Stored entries

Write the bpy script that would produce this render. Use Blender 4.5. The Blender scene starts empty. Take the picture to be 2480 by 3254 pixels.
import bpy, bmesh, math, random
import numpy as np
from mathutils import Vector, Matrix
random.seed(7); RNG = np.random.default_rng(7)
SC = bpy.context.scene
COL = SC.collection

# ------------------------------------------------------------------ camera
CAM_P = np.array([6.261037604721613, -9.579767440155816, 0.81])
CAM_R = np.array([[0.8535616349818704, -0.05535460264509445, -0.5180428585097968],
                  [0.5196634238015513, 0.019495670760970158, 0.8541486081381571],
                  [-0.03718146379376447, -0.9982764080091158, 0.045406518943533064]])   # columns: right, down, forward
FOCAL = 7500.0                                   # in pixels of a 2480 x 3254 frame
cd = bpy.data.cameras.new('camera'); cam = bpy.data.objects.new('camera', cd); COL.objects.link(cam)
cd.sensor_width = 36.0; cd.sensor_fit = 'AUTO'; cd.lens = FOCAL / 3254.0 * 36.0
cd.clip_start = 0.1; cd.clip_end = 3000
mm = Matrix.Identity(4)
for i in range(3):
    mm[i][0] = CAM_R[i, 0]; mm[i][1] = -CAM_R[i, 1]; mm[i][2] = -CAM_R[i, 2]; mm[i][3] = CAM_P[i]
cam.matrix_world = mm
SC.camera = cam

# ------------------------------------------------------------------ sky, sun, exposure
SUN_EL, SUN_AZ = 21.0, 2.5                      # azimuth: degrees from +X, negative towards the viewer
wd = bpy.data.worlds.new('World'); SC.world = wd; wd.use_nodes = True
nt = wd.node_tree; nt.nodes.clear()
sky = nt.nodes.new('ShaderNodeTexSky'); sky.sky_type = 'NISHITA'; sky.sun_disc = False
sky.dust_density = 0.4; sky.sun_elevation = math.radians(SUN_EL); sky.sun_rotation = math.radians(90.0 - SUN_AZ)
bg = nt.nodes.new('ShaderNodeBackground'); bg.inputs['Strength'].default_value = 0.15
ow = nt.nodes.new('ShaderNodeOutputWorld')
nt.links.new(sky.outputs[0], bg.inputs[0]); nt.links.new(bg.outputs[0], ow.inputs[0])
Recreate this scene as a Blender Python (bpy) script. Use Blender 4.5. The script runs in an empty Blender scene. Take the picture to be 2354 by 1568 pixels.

TASK DIRECTIONS
From the entries, report each line that includes the word "Blender".

ANSWER TO THE TASK
Write the bpy script that would produce this render. Use Blender 4.5. The Blender scene starts empty. Take the picture to be 2480 by 3254 pixels.
Recreate this scene as a Blender Python (bpy) script. Use Blender 4.5. The script runs in an empty Blender scene. Take the picture to be 2354 by 1568 pixels.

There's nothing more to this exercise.